### Given task
Search the data below for the string "from". Extract every line that contains it.

### Dataset excerpt
+ + + +

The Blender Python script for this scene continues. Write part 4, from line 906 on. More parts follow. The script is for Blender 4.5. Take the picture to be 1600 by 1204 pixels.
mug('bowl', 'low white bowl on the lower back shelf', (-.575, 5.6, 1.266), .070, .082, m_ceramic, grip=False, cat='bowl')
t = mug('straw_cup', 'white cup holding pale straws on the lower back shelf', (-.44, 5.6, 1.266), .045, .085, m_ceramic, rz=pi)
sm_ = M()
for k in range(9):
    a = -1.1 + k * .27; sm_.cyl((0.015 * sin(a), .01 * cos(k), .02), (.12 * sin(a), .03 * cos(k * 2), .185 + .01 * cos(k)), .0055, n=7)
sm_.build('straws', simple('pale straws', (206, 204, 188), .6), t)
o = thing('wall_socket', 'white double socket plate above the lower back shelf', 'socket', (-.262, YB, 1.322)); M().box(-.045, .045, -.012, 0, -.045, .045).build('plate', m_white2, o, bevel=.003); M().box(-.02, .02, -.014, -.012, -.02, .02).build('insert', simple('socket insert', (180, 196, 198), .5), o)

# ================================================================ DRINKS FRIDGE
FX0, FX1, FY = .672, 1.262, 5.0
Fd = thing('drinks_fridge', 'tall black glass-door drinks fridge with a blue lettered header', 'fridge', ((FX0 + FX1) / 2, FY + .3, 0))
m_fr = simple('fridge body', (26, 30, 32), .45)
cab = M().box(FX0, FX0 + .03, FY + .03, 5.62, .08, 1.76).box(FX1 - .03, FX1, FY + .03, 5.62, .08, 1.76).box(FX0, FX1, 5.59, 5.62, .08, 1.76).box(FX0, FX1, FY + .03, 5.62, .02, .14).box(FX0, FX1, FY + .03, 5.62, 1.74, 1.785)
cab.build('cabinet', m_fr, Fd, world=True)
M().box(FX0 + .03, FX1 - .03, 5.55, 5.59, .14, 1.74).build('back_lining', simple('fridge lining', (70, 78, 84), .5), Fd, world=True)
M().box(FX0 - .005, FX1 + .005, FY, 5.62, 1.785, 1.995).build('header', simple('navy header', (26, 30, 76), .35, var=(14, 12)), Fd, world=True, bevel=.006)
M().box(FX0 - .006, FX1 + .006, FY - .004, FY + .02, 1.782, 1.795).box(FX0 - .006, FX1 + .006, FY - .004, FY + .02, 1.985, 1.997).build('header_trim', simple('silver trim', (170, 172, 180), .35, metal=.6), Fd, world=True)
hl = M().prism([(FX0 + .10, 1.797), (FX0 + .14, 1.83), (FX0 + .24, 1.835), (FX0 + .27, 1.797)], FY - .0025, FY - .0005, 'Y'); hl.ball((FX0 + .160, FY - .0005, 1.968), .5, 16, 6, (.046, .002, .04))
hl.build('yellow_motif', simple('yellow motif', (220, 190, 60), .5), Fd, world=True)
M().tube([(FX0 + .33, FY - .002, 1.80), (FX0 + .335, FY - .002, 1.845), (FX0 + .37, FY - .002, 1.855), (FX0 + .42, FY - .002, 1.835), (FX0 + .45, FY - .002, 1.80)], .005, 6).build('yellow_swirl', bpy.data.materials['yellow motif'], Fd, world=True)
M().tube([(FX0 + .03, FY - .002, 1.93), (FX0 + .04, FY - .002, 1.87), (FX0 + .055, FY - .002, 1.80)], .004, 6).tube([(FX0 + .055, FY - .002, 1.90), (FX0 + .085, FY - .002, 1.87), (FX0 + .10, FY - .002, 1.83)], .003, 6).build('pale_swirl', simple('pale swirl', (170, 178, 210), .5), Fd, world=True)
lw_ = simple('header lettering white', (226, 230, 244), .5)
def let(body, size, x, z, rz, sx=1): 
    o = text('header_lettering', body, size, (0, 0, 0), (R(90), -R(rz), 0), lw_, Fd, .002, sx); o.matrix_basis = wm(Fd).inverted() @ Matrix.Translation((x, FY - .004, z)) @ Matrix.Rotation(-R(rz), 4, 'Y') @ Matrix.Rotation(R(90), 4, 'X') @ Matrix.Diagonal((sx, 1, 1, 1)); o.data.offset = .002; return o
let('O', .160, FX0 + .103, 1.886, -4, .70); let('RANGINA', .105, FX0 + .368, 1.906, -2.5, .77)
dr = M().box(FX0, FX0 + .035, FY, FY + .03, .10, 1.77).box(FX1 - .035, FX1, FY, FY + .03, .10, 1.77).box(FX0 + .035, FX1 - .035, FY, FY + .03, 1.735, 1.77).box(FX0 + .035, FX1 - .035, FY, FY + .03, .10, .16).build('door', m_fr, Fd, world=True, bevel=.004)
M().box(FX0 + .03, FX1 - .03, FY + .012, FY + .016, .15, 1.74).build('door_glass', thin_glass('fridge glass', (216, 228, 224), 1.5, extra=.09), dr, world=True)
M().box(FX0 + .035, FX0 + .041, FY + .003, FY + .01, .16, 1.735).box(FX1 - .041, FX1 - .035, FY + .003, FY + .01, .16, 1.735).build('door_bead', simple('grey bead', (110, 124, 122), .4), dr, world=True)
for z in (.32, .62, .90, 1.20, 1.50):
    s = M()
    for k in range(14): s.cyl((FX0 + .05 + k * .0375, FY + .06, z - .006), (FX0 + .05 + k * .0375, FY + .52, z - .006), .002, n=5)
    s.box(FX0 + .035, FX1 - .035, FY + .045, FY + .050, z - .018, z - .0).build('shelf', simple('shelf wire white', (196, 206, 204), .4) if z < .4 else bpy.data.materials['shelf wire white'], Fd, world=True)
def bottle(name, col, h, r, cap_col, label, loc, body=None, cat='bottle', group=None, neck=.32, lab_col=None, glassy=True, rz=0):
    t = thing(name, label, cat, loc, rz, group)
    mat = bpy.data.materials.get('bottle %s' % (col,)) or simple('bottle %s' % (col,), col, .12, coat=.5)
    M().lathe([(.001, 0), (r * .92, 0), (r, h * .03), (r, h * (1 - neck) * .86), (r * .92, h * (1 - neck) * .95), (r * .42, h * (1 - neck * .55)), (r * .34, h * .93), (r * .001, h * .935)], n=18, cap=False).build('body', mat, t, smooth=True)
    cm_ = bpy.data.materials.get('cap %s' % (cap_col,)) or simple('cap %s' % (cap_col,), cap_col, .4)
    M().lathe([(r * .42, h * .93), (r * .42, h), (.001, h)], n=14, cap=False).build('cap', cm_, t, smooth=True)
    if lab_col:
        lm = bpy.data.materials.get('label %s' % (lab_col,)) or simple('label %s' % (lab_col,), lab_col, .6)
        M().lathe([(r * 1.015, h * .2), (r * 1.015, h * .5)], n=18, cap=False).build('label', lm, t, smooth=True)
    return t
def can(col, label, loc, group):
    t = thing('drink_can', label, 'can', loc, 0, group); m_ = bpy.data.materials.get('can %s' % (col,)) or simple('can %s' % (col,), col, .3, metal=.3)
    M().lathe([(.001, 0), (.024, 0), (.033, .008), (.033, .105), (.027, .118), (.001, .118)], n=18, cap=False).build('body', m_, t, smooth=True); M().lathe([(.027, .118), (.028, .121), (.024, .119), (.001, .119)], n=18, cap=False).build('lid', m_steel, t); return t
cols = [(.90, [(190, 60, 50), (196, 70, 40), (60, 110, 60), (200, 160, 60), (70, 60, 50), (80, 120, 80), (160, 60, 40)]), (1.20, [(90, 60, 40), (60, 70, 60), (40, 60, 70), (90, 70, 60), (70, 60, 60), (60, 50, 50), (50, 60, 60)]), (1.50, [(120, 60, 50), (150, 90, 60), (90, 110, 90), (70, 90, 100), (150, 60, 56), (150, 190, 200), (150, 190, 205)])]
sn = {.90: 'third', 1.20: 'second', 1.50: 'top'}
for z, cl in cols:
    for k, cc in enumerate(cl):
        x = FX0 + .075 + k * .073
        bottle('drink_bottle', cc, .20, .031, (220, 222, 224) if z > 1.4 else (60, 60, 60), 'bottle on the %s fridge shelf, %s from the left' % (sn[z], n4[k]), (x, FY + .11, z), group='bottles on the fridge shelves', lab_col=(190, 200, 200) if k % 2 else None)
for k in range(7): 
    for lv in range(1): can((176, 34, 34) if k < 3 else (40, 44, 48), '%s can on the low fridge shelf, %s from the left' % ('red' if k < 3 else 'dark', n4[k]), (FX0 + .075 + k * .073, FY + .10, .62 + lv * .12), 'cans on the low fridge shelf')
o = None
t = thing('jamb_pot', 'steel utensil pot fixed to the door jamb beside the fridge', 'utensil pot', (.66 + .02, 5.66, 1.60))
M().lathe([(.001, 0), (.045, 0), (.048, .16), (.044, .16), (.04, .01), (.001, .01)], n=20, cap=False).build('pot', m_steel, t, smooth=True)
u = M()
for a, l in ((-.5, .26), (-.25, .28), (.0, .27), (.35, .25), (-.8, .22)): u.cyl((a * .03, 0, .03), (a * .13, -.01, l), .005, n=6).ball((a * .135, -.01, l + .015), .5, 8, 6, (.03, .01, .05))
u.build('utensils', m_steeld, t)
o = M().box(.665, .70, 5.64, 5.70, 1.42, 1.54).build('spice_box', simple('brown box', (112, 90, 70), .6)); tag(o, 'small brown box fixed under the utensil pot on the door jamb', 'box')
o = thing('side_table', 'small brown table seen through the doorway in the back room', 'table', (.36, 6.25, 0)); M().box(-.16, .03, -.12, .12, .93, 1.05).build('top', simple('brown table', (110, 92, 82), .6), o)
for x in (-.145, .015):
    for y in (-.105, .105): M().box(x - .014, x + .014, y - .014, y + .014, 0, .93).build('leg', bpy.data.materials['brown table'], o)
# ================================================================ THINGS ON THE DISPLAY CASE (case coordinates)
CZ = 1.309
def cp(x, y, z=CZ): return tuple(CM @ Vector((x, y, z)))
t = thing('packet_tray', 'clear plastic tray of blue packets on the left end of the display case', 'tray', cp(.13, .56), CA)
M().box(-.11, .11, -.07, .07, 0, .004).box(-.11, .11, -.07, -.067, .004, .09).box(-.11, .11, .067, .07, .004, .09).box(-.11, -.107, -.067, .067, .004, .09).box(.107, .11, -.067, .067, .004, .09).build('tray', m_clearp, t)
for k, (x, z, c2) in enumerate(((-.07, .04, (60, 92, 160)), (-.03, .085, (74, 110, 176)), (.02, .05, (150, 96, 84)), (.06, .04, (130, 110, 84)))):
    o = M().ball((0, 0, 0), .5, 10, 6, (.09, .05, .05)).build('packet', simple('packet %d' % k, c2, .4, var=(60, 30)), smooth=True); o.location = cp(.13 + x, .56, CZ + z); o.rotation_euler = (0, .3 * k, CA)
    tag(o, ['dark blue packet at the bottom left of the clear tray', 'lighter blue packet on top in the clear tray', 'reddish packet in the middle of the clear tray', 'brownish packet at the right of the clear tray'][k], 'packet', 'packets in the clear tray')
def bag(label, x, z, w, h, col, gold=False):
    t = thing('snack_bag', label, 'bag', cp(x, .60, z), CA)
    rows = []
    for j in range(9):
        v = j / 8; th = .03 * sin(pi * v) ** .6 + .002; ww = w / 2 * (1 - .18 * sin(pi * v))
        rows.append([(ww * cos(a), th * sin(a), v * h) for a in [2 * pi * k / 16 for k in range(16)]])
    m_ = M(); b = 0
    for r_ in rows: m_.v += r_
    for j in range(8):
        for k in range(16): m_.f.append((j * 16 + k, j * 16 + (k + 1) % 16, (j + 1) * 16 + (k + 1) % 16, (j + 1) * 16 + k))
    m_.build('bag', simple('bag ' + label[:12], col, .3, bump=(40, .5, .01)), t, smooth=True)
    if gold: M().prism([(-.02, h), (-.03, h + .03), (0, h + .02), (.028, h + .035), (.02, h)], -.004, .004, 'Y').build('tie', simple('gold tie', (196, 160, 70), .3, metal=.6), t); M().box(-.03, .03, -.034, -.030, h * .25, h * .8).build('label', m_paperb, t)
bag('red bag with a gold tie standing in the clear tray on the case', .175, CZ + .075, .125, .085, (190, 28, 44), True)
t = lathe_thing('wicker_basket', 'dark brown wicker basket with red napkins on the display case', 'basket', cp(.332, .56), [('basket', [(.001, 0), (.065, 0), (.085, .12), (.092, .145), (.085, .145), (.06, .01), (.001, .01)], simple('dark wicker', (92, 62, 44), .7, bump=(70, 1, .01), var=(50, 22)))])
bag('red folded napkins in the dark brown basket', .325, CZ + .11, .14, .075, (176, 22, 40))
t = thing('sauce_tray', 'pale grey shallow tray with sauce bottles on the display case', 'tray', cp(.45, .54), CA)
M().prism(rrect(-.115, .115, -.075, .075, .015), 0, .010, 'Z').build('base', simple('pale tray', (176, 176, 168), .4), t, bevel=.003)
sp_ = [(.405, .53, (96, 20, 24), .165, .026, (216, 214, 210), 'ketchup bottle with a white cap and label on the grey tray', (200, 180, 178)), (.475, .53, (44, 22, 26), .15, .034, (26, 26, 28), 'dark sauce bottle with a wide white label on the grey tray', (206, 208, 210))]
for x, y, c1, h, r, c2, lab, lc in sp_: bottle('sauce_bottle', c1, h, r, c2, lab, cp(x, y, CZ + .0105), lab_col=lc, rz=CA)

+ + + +

### Output below
The Blender Python script for this scene continues. Write part 4, from line 906 on. More parts follow. The script is for Blender 4.5. Take the picture to be 1600 by 1204 pixels.
        bottle('drink_bottle', cc, .20, .031, (220, 222, 224) if z > 1.4 else (60, 60, 60), 'bottle on the %s fridge shelf, %s from the left' % (sn[z], n4[k]), (x, FY + .11, z), group='bottles on the fridge shelves', lab_col=(190, 200, 200) if k % 2 else None)
    for lv in range(1): can((176, 34, 34) if k < 3 else (40, 44, 48), '%s can on the low fridge shelf, %s from the left' % ('red' if k < 3 else 'dark', n4[k]), (FX0 + .075 + k * .073, FY + .10, .62 + lv * .12), 'cans on the low fridge shelf')